A Convenção 158 é uma inequívoca ameaça à livre iniciativa, já que interfere no poder diretivo da empresa. É inegável que este tipo de intervenção inibe a intenção de investir e empregar. A rigor, não haveria sequer razão para ratificar a Convenção 158, dado que, o sistema de demissão sem justa causa no Brasil já impõe restrições à mesma – demissão, como, por exemplo, a multa de 40% sobre o FGTS. A ratificação da Convenção 158 traria, sem dúvida, forte insegurança jurídica, potencializando disputas judiciais trabalhistas, trazendo novos e indesejados custos para o empregador, incerteza, que,na economia real, redundariana redução da propensão a empregar. A Convenção 158, se consumada, certamente se traduzirá em uma forte restrição ao exercício da livre iniciativa, pois limitará os empresários na sua capacidade de decidir de que forma farão a gestão do seu negócio, o que seria inadmissível. Se aquele que empreende não tem efetiva liberdade para definir como fará o movimento de sua força de trabalho, contratando,demitindo ou simplesmente reorganizando seu quadro de trabalhadores diante das mudanças tecnológicas e/ou econômicas, por exemplo, como reagiria às amarras impostas pela Convenção 158?

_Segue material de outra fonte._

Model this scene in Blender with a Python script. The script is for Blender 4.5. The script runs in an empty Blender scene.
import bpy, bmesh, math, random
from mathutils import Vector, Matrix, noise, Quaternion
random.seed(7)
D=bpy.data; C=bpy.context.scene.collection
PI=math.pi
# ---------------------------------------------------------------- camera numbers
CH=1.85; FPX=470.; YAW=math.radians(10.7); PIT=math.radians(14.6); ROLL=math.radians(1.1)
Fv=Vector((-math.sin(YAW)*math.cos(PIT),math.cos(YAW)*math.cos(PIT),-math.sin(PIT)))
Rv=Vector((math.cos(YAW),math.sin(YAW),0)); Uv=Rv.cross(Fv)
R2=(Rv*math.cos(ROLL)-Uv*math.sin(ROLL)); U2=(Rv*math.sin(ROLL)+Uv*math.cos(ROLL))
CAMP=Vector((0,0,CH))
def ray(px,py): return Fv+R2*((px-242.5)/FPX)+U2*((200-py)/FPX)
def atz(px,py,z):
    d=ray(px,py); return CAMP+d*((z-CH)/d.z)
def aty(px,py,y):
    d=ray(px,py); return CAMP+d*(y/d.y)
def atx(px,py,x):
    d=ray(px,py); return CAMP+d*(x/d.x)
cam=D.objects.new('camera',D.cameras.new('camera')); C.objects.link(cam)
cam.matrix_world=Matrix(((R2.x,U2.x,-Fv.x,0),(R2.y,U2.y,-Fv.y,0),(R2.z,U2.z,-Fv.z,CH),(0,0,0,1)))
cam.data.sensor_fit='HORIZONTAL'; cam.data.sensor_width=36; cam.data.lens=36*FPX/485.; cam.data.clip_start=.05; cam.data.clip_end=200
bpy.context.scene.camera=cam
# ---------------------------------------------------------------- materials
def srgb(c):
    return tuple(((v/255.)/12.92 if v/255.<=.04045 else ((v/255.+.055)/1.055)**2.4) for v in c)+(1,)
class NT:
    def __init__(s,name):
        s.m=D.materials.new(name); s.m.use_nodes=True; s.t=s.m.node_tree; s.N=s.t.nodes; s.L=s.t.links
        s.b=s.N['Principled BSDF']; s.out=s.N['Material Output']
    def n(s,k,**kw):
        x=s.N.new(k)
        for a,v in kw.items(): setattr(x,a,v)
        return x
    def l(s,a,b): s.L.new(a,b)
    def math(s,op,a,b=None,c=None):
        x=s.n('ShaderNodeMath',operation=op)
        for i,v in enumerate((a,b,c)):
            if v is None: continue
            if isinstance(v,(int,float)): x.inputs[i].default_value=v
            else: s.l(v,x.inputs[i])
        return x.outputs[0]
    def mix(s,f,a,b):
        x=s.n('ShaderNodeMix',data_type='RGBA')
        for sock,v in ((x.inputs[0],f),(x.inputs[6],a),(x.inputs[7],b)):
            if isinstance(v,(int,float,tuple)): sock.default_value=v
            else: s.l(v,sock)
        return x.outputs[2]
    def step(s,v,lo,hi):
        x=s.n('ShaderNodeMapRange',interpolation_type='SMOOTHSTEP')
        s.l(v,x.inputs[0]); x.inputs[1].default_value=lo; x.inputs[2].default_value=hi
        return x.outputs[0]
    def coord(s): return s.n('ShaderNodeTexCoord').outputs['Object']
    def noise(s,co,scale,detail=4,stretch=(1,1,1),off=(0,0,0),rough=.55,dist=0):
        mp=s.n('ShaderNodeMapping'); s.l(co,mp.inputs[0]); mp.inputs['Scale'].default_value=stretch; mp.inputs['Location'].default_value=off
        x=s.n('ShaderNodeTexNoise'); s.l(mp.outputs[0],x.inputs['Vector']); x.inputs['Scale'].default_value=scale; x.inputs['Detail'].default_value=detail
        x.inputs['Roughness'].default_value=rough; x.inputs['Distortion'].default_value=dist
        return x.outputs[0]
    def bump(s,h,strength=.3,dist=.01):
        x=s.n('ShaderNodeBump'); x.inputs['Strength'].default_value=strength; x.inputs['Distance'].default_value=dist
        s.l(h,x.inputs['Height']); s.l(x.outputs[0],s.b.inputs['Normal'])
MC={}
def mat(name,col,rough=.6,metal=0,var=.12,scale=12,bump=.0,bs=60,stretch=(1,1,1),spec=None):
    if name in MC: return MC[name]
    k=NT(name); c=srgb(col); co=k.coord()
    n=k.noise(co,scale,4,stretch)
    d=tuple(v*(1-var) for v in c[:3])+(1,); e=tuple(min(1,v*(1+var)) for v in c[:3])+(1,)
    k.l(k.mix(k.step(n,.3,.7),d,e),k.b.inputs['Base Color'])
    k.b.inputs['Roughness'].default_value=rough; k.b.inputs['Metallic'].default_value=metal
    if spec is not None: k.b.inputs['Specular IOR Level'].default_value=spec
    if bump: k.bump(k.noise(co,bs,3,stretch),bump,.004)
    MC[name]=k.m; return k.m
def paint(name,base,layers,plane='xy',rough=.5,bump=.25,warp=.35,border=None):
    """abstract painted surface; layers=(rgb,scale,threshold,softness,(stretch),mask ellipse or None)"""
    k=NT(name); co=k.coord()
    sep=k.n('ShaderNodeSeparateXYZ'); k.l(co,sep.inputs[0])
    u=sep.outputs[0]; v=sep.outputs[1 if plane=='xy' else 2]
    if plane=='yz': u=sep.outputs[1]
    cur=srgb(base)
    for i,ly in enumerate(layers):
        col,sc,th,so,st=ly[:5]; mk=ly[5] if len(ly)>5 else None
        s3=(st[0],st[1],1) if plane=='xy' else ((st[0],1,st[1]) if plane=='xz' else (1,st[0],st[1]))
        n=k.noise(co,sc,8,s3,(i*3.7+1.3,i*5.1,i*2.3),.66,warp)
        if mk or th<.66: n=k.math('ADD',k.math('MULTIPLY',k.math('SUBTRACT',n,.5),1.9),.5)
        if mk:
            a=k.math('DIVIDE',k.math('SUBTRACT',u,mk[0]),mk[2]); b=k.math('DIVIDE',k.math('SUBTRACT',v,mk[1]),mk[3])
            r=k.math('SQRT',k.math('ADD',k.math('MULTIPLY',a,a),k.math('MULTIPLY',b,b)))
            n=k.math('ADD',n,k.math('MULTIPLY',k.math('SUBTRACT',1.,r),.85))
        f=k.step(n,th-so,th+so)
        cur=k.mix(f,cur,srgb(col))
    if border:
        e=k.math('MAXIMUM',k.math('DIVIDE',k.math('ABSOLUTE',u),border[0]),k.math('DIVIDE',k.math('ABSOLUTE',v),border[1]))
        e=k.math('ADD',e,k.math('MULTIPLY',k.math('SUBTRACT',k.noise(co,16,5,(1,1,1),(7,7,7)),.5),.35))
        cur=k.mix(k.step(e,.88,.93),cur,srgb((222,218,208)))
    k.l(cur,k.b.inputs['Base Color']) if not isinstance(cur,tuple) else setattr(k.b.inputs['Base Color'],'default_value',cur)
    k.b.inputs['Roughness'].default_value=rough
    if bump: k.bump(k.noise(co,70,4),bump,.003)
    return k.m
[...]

Em um país que não é reconhecido pelo bom ambiente de negócios (o Brasil está na 124ª posição da última edição do relatório Doing Business do Banco Mundial), a convalidação da Convenção 158 provocaria uma descida nesta classificação.

A existência do Estado é inquestionável para regular inclusive as relações de trabalho, mas isto deve ter um limite. Não se propõe aqui a defesa do radicalismo liberal, situação em que o Estado assume condição minimalista sob seu aspecto econômico e de promotor, ao fim, da paz e da justiça social. Porém, poder-se-ia pensar de que forma o Estado, por meio do Poder Legislativo, pode intervir nas relações de trabalho, como está no texto da Convenção 158, que, com a devida vênia, mais se parece com uma cartilha de gestão empresarial.

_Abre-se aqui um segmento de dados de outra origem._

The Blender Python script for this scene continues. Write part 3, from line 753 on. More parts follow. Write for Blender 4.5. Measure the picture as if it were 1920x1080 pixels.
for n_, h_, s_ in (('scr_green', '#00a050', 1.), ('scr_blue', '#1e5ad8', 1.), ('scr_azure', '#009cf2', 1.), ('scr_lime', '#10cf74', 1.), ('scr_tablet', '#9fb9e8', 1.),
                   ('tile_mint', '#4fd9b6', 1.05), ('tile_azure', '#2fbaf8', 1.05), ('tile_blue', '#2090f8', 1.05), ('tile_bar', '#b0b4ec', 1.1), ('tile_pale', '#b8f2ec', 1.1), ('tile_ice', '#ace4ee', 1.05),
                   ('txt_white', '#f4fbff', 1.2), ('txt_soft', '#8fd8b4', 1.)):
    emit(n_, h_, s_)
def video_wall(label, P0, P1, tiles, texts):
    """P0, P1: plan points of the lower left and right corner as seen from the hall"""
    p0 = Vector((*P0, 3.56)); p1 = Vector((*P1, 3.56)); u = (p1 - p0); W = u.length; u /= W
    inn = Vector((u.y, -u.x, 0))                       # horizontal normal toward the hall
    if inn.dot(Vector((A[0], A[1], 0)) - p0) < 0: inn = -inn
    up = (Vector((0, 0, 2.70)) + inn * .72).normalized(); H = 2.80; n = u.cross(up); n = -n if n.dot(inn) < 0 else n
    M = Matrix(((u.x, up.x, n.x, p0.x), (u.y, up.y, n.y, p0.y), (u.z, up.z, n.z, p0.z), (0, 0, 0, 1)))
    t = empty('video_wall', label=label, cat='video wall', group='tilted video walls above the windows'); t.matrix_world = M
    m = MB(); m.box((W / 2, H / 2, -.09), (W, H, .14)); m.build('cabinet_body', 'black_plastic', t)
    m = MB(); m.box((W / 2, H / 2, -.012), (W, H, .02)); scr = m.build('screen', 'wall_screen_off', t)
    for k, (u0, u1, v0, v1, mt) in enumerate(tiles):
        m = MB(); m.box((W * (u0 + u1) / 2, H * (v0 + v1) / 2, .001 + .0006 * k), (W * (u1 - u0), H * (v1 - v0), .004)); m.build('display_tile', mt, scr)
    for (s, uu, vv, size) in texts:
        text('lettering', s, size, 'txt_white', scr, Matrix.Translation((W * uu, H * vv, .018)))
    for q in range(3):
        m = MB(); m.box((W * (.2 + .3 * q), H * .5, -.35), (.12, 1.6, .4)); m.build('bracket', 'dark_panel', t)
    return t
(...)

Não restam dúvidas de que o Estado tem um papel regulador e de promoção de bem-estar social.

Estamos décadas atrasados na discussão sobre prioridades e sobre o tamanho de Estado. Há muito no Brasil esse tamanho parece ter passado do adequado e está caminhando, principalmente no campo do trabalho, para um “superestado”, que significa um Estado altamente intervencionista. Caso ingresse no Ordenamento Jurídico Trabalhista brasileiro, a Convenção 158 nos colocará mais alguns degraus abaixo das economias mais bem-sucedidas e que geram emprego, renda e bem-estar social, ao contrário do que pretende a própria Convenção.

Mais uma vez, convidamos todos a ler seus artigos (acima citados) para compreender o que de fato esta Convenção propõe.

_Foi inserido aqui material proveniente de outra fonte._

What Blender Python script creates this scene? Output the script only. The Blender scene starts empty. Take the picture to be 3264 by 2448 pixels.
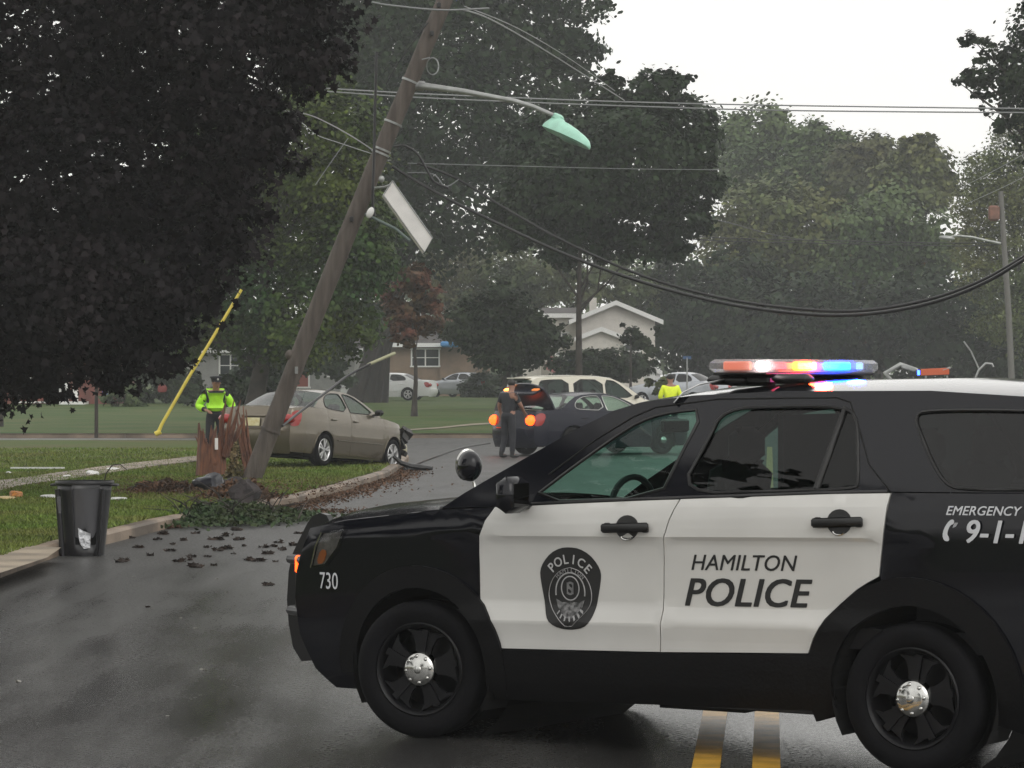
import bpy, math, random
import numpy as np
from mathutils import Vector, Matrix, geometry
R = math.radians
random.seed(7)
SC = bpy.context.scene
COL = SC.collection

# ---------------------------------------------------------------- camera
F = 10300.0; HZ = 1200.0; HC = 1.88          # focal length (in photo pixels), horizon row, eye height
cam_d = bpy.data.cameras.new('camera'); cam = bpy.data.objects.new('camera', cam_d); COL.objects.link(cam)
cam.location = (0, 0, HC); cam.rotation_euler = (R(90), 0, 0)
cam_d.sensor_width = 36.0; cam_d.lens = 36.0 * F / 3264.0; cam_d.shift_y = -24.0 / 3264.0
cam_d.clip_start = 0.2; cam_d.clip_end = 4000
SC.camera = cam

# ---------------------------------------------------------------- sky and light (overcast, raining)
wd = bpy.data.worlds.new('World'); SC.world = wd; wd.use_nodes = True
nt = wd.node_tree; nt.nodes.clear()
sky = nt.nodes.new('ShaderNodeTexSky'); sky.sky_type = 'NISHITA'; sky.sun_disc = False
sky.sun_elevation = R(38); sky.sun_rotation = R(150); sky.dust_density = 6.0; sky.air_density = 1.0; sky.ozone_density = 1.0
hsv = nt.nodes.new('ShaderNodeHueSaturation'); hsv.inputs['Saturation'].default_value = 0.12
mixc = nt.nodes.new('ShaderNodeMix'); mixc.data_type = 'RGBA'; mixc.inputs[0].default_value = 0.75
mixc.inputs[7].default_value = (13.6, 13.4, 13.0, 1)   # cloud deck, in the sky texture's own units
bgn = nt.nodes.new('ShaderNodeBackground'); bgn.inputs['Strength'].default_value = 0.13
wo = nt.nodes.new('ShaderNodeOutputWorld')
nt.links.new(sky.outputs[0], hsv.inputs['Color']); nt.links.new(hsv.outputs[0], mixc.inputs[6])
nt.links.new(mixc.outputs[2], bgn.inputs['Color']); nt.links.new(bgn.outputs[0], wo.inputs[0])
sd = bpy.data.lights.new('sun', 'SUN'); sd.energy = 0.5; sd.angle = R(40); sd.color = (1.0, 0.97, 0.93)
sun = bpy.data.objects.new('sun', sd); COL.objects.link(sun); sun.rotation_euler = (R(52), 0, R(-150 + 180 + 0))
sun['kind'] = 'structure'
SC.view_settings.view_transform = 'Standard'; SC.view_settings.look = 'None'
SC.view_settings.exposure = -0.28; SC.view_settings.gamma = 1.0; SC.view_settings.use_curve_mapping = False
SC.cycles.max_bounces = 7; SC.cycles.transparent_max_bounces = 12; SC.cycles.volume_bounces = 1
SC.cycles.volume_step_rate = 4

# ---------------------------------------------------------------- helpers
def W3(px, py, Y):
    return Vector(((px - 1632) / F * Y, Y, HC - (py - HZ) / F * Y))
def GP(px, py, z=0.0):
    Y = F * (HC - z) / (py - HZ)
    return Vector(((px - 1632) / F * Y, Y, z))

def terr(x, y):
    if y < 98: return 0.0
    return 0.14 + 0.0066 * (min(y, 175) - 98) + 0.002 * max(0, min(y, 500) - 175)

def tag(o, label=None, cat=None, group=None, kind=None):
    if label: o['label'] = label
    if cat: o['category'] = cat
    if group: o['group'] = group
    if kind: o['kind'] = kind
    return o
def empty(name, label, cat, loc=(0, 0, 0), rz=0.0, group=None):
    o = bpy.data.objects.new(name, None); COL.objects.link(o); o.location = loc; o.rotation_euler = (0, 0, rz)
    o.empty_display_size = 0.2
    return tag(o, label, cat, group)
def link(name, me, parent=None):
    o = bpy.data.objects.new(name, me); COL.objects.link(o)
    if parent: o.parent = parent
    return o
def mesh(name, verts, faces, mat, parent=None, smooth=False):
    me = bpy.data.meshes.new(name); me.from_pydata([tuple(v) for v in verts], [], faces)
    if mat: me.materials.append(mat)
    if smooth: me.polygons.foreach_set('use_smooth', [True] * len(me.polygons))
    me.update()
    return link(name, me, parent)
def auto(o, deg=35):
    me = o.data
    me.polygons.foreach_set('use_smooth', [True] * len(me.polygons))
    try: me.set_sharp_from_angle(angle=R(deg))
    except Exception: pass
    return o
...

Ela é, no mínimo, paradoxal. Como dito, com a porta de saída fechada – restrição à demissão – não restará alternativa senão fechar a porta de entrada – novos empregos.

A criação de postos de trabalho depende do desejo do empreendedor de contratar, das expectativas de cada setor da economia, da qualificação profissional, do ambiente de negócio positivo, em que se incluem as regras que estimulem a empregabilidade, o que certamente não é o caso da Convenção 158.

Por tudo o que foi exposto, há muitos motivos para nos preocuparmos com o resultado final deste julgamento do STF. Reiterando, ele não está julgando somente a validade ou não do decreto que denunciou a Convenção 158 da OIT: seu julgamento vai muito além disso. É isto o que os empresários devem observar.

A tecnicidade do julgamento do STF nos afastou daquilo que é o mais importante: o que pretende a Convenção 158 e seus previsíveis efeitos negativos sobre o emprego e sobre as empresas.